─── Task input ───

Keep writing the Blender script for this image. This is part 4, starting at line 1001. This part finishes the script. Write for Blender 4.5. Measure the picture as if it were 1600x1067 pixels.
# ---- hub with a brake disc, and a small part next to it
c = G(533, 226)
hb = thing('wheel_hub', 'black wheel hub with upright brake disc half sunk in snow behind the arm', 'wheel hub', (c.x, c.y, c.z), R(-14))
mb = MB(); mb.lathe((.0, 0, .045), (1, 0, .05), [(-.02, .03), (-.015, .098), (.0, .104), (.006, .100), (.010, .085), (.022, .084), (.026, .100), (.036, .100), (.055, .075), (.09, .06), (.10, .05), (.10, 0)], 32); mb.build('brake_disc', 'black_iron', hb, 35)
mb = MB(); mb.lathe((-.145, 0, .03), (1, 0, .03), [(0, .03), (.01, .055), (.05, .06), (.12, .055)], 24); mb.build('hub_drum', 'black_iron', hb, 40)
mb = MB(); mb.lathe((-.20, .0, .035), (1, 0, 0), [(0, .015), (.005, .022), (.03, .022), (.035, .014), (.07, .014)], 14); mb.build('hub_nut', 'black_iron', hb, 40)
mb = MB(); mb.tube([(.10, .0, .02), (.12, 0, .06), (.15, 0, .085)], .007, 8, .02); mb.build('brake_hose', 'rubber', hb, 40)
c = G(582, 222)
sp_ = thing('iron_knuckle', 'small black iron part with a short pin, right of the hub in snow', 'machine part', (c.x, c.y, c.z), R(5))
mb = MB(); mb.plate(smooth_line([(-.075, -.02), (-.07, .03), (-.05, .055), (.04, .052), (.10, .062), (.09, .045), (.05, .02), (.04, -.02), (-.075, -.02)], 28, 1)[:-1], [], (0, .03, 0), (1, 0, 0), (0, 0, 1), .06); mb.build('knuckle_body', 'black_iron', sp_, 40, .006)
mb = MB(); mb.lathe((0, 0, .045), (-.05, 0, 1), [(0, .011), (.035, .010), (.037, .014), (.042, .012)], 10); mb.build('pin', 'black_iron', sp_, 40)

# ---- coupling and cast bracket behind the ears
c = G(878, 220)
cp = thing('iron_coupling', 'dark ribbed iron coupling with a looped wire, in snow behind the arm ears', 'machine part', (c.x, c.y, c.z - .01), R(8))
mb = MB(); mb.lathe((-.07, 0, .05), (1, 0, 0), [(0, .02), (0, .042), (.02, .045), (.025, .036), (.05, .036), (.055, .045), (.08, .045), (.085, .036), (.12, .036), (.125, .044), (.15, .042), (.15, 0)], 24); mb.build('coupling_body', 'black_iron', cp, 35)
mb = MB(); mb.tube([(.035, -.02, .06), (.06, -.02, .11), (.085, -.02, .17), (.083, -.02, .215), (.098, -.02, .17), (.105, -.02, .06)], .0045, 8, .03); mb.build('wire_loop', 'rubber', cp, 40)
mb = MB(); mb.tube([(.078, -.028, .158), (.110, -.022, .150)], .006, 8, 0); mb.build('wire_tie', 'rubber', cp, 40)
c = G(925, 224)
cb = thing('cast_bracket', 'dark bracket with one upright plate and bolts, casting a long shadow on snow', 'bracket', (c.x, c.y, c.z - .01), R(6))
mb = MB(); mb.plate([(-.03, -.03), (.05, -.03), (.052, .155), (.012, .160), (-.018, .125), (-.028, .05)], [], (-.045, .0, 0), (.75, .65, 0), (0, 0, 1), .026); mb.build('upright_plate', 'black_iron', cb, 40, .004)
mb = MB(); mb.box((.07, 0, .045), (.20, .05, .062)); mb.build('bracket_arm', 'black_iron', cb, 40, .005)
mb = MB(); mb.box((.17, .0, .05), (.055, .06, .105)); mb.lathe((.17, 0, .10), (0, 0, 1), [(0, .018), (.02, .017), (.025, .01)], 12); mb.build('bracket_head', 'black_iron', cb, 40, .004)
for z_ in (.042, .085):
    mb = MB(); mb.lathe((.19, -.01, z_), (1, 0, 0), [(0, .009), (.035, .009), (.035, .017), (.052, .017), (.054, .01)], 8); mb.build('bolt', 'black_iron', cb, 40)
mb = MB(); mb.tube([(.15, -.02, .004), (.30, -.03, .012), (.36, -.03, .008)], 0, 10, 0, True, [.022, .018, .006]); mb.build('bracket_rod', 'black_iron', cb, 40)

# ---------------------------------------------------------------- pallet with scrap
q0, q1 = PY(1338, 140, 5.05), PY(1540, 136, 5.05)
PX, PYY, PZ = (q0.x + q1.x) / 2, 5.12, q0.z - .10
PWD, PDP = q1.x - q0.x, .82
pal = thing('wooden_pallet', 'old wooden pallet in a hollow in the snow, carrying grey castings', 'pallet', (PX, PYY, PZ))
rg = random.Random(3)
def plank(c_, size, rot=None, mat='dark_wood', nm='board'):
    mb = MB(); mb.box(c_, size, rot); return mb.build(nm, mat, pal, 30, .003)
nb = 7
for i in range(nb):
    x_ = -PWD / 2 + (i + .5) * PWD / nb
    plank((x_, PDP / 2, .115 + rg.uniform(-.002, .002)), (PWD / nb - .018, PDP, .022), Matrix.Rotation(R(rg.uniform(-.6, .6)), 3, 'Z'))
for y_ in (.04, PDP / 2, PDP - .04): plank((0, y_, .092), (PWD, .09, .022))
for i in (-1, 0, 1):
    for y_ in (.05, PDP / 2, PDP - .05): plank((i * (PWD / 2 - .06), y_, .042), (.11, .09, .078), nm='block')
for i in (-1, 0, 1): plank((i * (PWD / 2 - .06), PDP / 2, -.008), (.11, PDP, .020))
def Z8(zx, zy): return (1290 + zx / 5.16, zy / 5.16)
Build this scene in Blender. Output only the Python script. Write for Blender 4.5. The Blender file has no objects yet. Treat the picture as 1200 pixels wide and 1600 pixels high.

───

Exercise requirements:
Recopy all the lines exactly as they appear.

Output of the task:
Keep writing the Blender script for this image. This is part 4, starting at line 1001. This part finishes the script. Write for Blender 4.5. Measure the picture as if it were 1600x1067 pixels.
# ---- hub with a brake disc, and a small part next to it
c = G(533, 226)
hb = thing('wheel_hub', 'black wheel hub with upright brake disc half sunk in snow behind the arm', 'wheel hub', (c.x, c.y, c.z), R(-14))
mb = MB(); mb.lathe((.0, 0, .045), (1, 0, .05), [(-.02, .03), (-.015, .098), (.0, .104), (.006, .100), (.010, .085), (.022, .084), (.026, .100), (.036, .100), (.055, .075), (.09, .06), (.10, .05), (.10, 0)], 32); mb.build('brake_disc', 'black_iron', hb, 35)
mb = MB(); mb.lathe((-.145, 0, .03), (1, 0, .03), [(0, .03), (.01, .055), (.05, .06), (.12, .055)], 24); mb.build('hub_drum', 'black_iron', hb, 40)
mb = MB(); mb.lathe((-.20, .0, .035), (1, 0, 0), [(0, .015), (.005, .022), (.03, .022), (.035, .014), (.07, .014)], 14); mb.build('hub_nut', 'black_iron', hb, 40)
mb = MB(); mb.tube([(.10, .0, .02), (.12, 0, .06), (.15, 0, .085)], .007, 8, .02); mb.build('brake_hose', 'rubber', hb, 40)
c = G(582, 222)
sp_ = thing('iron_knuckle', 'small black iron part with a short pin, right of the hub in snow', 'machine part', (c.x, c.y, c.z), R(5))
mb = MB(); mb.plate(smooth_line([(-.075, -.02), (-.07, .03), (-.05, .055), (.04, .052), (.10, .062), (.09, .045), (.05, .02), (.04, -.02), (-.075, -.02)], 28, 1)[:-1], [], (0, .03, 0), (1, 0, 0), (0, 0, 1), .06); mb.build('knuckle_body', 'black_iron', sp_, 40, .006)
mb = MB(); mb.lathe((0, 0, .045), (-.05, 0, 1), [(0, .011), (.035, .010), (.037, .014), (.042, .012)], 10); mb.build('pin', 'black_iron', sp_, 40)

# ---- coupling and cast bracket behind the ears
c = G(878, 220)
cp = thing('iron_coupling', 'dark ribbed iron coupling with a looped wire, in snow behind the arm ears', 'machine part', (c.x, c.y, c.z - .01), R(8))
mb = MB(); mb.lathe((-.07, 0, .05), (1, 0, 0), [(0, .02), (0, .042), (.02, .045), (.025, .036), (.05, .036), (.055, .045), (.08, .045), (.085, .036), (.12, .036), (.125, .044), (.15, .042), (.15, 0)], 24); mb.build('coupling_body', 'black_iron', cp, 35)
mb = MB(); mb.tube([(.035, -.02, .06), (.06, -.02, .11), (.085, -.02, .17), (.083, -.02, .215), (.098, -.02, .17), (.105, -.02, .06)], .0045, 8, .03); mb.build('wire_loop', 'rubber', cp, 40)
mb = MB(); mb.tube([(.078, -.028, .158), (.110, -.022, .150)], .006, 8, 0); mb.build('wire_tie', 'rubber', cp, 40)
c = G(925, 224)
cb = thing('cast_bracket', 'dark bracket with one upright plate and bolts, casting a long shadow on snow', 'bracket', (c.x, c.y, c.z - .01), R(6))
mb = MB(); mb.plate([(-.03, -.03), (.05, -.03), (.052, .155), (.012, .160), (-.018, .125), (-.028, .05)], [], (-.045, .0, 0), (.75, .65, 0), (0, 0, 1), .026); mb.build('upright_plate', 'black_iron', cb, 40, .004)
mb = MB(); mb.box((.07, 0, .045), (.20, .05, .062)); mb.build('bracket_arm', 'black_iron', cb, 40, .005)
mb = MB(); mb.box((.17, .0, .05), (.055, .06, .105)); mb.lathe((.17, 0, .10), (0, 0, 1), [(0, .018), (.02, .017), (.025, .01)], 12); mb.build('bracket_head', 'black_iron', cb, 40, .004)
for z_ in (.042, .085):
    mb = MB(); mb.lathe((.19, -.01, z_), (1, 0, 0), [(0, .009), (.035, .009), (.035, .017), (.052, .017), (.054, .01)], 8); mb.build('bolt', 'black_iron', cb, 40)
mb = MB(); mb.tube([(.15, -.02, .004), (.30, -.03, .012), (.36, -.03, .008)], 0, 10, 0, True, [.022, .018, .006]); mb.build('bracket_rod', 'black_iron', cb, 40)

# ---------------------------------------------------------------- pallet with scrap
q0, q1 = PY(1338, 140, 5.05), PY(1540, 136, 5.05)
PX, PYY, PZ = (q0.x + q1.x) / 2, 5.12, q0.z - .10
PWD, PDP = q1.x - q0.x, .82
pal = thing('wooden_pallet', 'old wooden pallet in a hollow in the snow, carrying grey castings', 'pallet', (PX, PYY, PZ))
rg = random.Random(3)
def plank(c_, size, rot=None, mat='dark_wood', nm='board'):
    mb = MB(); mb.box(c_, size, rot); return mb.build(nm, mat, pal, 30, .003)
nb = 7
for i in range(nb):
    x_ = -PWD / 2 + (i + .5) * PWD / nb
    plank((x_, PDP / 2, .115 + rg.uniform(-.002, .002)), (PWD / nb - .018, PDP, .022), Matrix.Rotation(R(rg.uniform(-.6, .6)), 3, 'Z'))
for y_ in (.04, PDP / 2, PDP - .04): plank((0, y_, .092), (PWD, .09, .022))
for i in (-1, 0, 1):
    for y_ in (.05, PDP / 2, PDP - .05): plank((i * (PWD / 2 - .06), y_, .042), (.11, .09, .078), nm='block')
for i in (-1, 0, 1): plank((i * (PWD / 2 - .06), PDP / 2, -.008), (.11, PDP, .020))
def Z8(zx, zy): return (1290 + zx / 5.16, zy / 5.16)
Build this scene in Blender. Output only the Python script. Write for Blender 4.5. The Blender file has no objects yet. Treat the picture as 1200 pixels wide and 1600 pixels high.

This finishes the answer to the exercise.